The U.S. Secret Service needs an outsider to overhaul the insular agency, beef up staffing and improve training - after building a higher fence around the White House, an independent review concluded on Thursday.
An executive summary of the highly classified review revealed deep problems at the top of the Secret Service, which is charged with guarding the U.S. president and other senior government officials.
"The panel heard one common critique from those inside and outside the Service: The Service is too insular," the published summary said.
Homeland Security Secretary Jeh Johnson appointed a four-member independent panel in October after a Sept. 19 intrusion by an Iraq war veteran who scaled the White House fence, sprinted across the lawn and got deep inside the mansion before an off-duty agent stopped him.
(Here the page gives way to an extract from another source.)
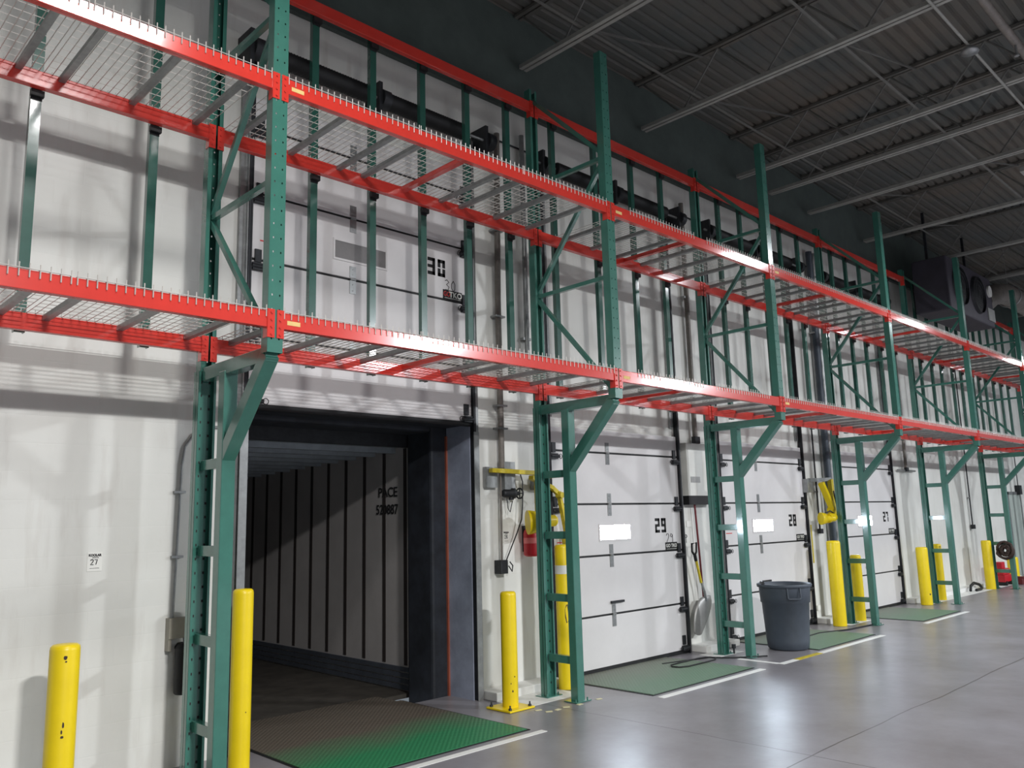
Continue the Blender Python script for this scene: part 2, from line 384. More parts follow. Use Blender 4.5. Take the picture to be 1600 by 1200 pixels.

That incident prompted the panel's first recommendation: build a better fence "as soon as possible." It recommended one that is at least 4 or 5 feet (120 or 150 cm) higher and curves outward at the top to give agents more time to assess the risk of a jumper.
But the agency's problems, it noted, "go deeper than a new fence can fix."
A director not tied to agency traditions and personal relationships will be better equipped to do an honest reassessment and encourage a culture of accountability.
The last Secret Service director, Julia Pierson, was a 30-year veteran who was tasked with cleaning up the agency's culture after a 2012 presidential trip to Colombia in which up to a dozen agents were found to have hired prostitutes.
Pierson resigned under fierce criticism on Oct. 1, less than two weeks after the Sept. 19 White House intrusion. That fence jumper breach came a day after the disclosure that an armed private security contractor rode on an elevator with Obama in Atlanta in a breach of protocol earlier in September.
The security lapses, along with a 2011 incident in which seven gunshots were fired at the White House, had raised concerns across Washington that Obama was not as well protected as he should be in an age of global tumult.
The panel said special agents and uniformed division personnel work an "unsustainable number of hours."
"The Secret Service is stretched to and, in many cases, beyond its limits," the panel said. It recommended adding at least 85 special agents and 200 uniformed officers so the agency can shorten long shifts, reduce overtime and free up agents for regular training.
The agency's training regimen is far below acceptable levels, it said, with the average special agent receiving only 42 hours of training.
"The panel's recommendations are astute, thorough and fair," Johnson said in a statement.
Republican Representative Jason Chaffetz, incoming chairman of the Oversight and Government Reform Committee, on Thursday promised an independent congressional review of the agency.
The panel acknowledged that many of its recommendations had been made before but never implemented.